Yes, it's worth it to put some cash into your setup, and I certainly don't have any problem spending a lot of money on a new desk or table for my office, so what's with the hang up about sewing machine cabinets?
My big issue is that most sewing machine cabinets
are terribly designed by people who don't sew or quilt.

They think they know what we need from a table and it ends up being way too deep, or not deep enough with no space to the left for the quilt or sewing project to rest on.

Most cabinets also come sporting ridiculous bells and whistles like thread racks that hang off at awkward angles just waiting for me to bang my knee on it.

Maybe I'm a bit too opinionated, but I value good design and the only way I've been able to create my ideal setup has been to use a small sewing table in conjunction with bigger folding tables.

So that's it for this Feature Friday! If you're interested in learning more about the affordable Arrow Sewing and Quilting Table, click here.

Let's go quilt!

Leah Day


  1. I just bought it... this is perfect for the limited space I have.

  2. I think I have this same sewing table. I bought it on mega-sale, so I didn't have a chance to measure it first and my machine WAS too big for it. My boyfriend cut out a small area at the back of the hole so that the machine would fit and it works fine. Most of the time, the platform is raised and the extra hole doesn't matter at all. When I lower it to quilt, I cover the whole area with my supreme slider so the hole doesn't get in the way then either.

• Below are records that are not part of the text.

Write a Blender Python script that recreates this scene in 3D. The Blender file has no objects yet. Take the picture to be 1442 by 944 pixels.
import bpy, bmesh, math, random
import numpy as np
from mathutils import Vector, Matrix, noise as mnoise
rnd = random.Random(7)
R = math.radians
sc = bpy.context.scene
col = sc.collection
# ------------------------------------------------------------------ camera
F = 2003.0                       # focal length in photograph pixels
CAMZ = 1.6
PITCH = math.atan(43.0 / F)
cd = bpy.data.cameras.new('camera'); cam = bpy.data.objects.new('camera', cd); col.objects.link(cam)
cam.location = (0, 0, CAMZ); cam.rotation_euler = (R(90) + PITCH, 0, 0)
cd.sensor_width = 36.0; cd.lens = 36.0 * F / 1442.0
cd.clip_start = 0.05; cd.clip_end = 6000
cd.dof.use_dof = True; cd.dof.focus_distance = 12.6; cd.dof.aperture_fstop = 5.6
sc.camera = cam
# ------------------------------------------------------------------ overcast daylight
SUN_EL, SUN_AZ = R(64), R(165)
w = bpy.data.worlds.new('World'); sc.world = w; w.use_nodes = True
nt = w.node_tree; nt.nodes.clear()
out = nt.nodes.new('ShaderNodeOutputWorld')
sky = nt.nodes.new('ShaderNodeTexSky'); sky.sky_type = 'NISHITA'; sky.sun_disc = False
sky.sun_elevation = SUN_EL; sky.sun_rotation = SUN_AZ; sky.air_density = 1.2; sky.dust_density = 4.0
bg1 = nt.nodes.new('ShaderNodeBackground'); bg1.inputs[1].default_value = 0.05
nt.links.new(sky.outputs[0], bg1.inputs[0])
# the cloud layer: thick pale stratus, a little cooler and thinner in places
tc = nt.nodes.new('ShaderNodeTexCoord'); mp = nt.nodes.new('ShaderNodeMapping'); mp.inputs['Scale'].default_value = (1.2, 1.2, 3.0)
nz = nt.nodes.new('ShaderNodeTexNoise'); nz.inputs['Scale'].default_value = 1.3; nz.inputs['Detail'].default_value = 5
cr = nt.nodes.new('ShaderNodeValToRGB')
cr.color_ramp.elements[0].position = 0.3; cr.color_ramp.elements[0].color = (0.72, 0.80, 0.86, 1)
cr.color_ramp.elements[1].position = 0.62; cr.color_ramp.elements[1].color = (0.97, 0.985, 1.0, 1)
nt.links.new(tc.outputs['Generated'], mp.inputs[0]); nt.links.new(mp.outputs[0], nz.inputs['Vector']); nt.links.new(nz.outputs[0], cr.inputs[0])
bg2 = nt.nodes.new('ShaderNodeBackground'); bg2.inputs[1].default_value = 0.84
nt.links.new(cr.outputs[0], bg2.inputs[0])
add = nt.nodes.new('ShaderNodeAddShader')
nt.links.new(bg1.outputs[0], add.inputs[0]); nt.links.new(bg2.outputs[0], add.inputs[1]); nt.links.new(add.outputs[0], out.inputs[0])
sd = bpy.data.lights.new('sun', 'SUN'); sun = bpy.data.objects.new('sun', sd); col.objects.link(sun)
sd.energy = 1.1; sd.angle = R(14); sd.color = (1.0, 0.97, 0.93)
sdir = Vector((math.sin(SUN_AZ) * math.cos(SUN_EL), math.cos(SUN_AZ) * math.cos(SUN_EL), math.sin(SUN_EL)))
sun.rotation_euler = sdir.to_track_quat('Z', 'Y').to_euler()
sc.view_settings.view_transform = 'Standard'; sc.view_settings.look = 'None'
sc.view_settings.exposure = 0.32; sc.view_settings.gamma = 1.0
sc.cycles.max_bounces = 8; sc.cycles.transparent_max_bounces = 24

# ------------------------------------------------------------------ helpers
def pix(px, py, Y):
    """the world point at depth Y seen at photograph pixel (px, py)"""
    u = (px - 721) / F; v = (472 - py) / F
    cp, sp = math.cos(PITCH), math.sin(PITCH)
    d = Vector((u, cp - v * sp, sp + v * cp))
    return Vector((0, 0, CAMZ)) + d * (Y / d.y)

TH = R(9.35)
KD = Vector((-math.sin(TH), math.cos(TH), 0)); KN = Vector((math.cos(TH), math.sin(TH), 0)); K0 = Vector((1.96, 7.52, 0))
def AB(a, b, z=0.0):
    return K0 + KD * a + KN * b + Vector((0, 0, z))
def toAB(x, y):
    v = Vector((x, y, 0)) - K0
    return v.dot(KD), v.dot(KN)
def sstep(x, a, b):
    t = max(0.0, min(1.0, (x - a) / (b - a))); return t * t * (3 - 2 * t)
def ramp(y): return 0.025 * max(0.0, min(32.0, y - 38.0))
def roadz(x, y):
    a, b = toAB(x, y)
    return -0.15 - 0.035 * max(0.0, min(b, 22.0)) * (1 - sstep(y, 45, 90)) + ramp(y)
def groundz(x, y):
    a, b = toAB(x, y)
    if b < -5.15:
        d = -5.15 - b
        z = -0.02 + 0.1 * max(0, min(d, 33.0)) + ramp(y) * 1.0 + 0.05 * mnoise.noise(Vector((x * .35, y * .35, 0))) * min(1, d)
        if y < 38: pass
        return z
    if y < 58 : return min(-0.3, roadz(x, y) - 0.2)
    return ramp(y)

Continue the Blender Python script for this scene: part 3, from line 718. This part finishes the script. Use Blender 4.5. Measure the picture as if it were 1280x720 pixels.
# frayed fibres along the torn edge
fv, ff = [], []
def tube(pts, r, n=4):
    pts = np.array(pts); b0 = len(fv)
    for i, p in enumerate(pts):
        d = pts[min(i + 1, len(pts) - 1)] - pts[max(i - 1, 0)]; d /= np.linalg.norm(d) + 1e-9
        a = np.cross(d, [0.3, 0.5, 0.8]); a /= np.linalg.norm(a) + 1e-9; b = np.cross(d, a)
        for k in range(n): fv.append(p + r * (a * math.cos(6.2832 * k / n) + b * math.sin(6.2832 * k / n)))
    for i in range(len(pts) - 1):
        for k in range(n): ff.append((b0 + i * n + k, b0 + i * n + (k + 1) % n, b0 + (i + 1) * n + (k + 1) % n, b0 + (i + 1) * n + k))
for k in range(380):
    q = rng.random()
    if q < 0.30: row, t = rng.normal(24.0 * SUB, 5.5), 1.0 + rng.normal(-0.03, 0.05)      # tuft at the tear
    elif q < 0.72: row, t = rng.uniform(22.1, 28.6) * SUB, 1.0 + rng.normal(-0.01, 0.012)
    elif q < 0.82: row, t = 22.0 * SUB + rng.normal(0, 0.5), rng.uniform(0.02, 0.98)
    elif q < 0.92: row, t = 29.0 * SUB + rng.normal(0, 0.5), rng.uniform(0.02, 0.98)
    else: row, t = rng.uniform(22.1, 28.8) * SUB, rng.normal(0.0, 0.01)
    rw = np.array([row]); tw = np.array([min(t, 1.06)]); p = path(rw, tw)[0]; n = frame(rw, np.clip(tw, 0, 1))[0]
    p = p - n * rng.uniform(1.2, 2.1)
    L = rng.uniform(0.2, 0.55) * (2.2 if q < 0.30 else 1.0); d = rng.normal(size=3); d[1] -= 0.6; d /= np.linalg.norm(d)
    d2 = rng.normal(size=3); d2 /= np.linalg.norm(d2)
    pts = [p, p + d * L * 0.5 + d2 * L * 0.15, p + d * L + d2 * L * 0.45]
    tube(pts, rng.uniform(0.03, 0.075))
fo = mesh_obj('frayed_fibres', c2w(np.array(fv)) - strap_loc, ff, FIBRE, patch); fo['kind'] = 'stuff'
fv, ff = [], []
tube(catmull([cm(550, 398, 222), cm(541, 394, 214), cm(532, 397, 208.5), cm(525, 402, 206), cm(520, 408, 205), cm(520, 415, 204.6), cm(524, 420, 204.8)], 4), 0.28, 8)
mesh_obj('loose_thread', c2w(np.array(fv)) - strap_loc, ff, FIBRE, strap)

  3. Found one of these at Sears last year and bought it on the spot! Just last weekend I put locking caster wheels on the bottom (had to redrill the holes a tad bit), but it worked beautifully. Now my table is movable and at the right height for (6'3").

  4. Love this table but my machine is 8" :(. So sad I would love to have such a great tool. Thanks for sharing I will pass it along!

  5. In NZ we have something similar, a SewEzi table (you can google it). You order it and state your machine make and model and they cut an acrylic plate to exactly match the bed of your machine and they tell you how many little washers to put on the low portion of the table when setting it up so that your machine sits flat. Brilliant and has made it sooooo much easier to quilt. You still need extra tables set up like yours for big quilts, but then the table is designed to be portable so it can't be big.

    I agree that spending a little bit of money at first can make the whole process much more enjoyable, but the spend has to be a well thought out one!

  6. The sewing table I ordered from you arrived yesterday. My sewing machine is a old Viking (It was my mother's) and it has a front loading bobbin. To reach the bobbin I slid the machine to the front edge of the opening, but that left a big "hole" on the back side. I cut a piece of cardboard from the packaging it was shipped in and made a filler for the "hole". I attached it with blue painters tape. Now my super slider (also ordered from you) has somewhere to land on. The fix is not very pretty ..... does anyone know a better way? I also tried to use the extension arm that came with the machine but to line that up smooth with the top surface I was covering a button on the front of the machine that lowers the feed dogs.

    Glad you are doing these posts about you store Leah. I have bought several things from you I could have gotten some where else , but you are giving so much to us with your daily blogs I wanted to support you.

    Happy customer,


  7. Do you know how heavy a sewing machine this table can hold? Mine weighs a ton.

  8. How to you use this table if you have a free arm machine? The space would fit the back of the machine, but up by the needle it is very skinny - like 3-4 ".

  9. Hi Pat - Sometimes it does fit a little awkwardly, but it sounds like you've found a pretty good fit.

    I use a plastic chair mat (the flat kind for hardwood floors) and cut it to fit around my machine and on the tabletop.

    Sometimes the folding tables are slightly taller or shorter than the sewing table and the chair mat helps to even out all the different surfaces.

    It's not always going to look glamorous, but it works!

    Catholic Bibliophagist - I have a pretty heavy machine and it works just fine. The legs are really sturdy metal and it doesn't rock or vibrate, even at high speeds.

    Mary Anne - You'll need to try a solution like Pat used or my suggestion for the chair mat to fill the space.

    There is an insert you can buy that will fit around your machine, but you have to have at least 1" around your whole machine for it to work.

    Let's go quilt!

    Leah Day

  10. I bought this after Thanksgiving last year. I really like it. My machine is really small for it, so I think I need an acrylic board to cover up the empty space.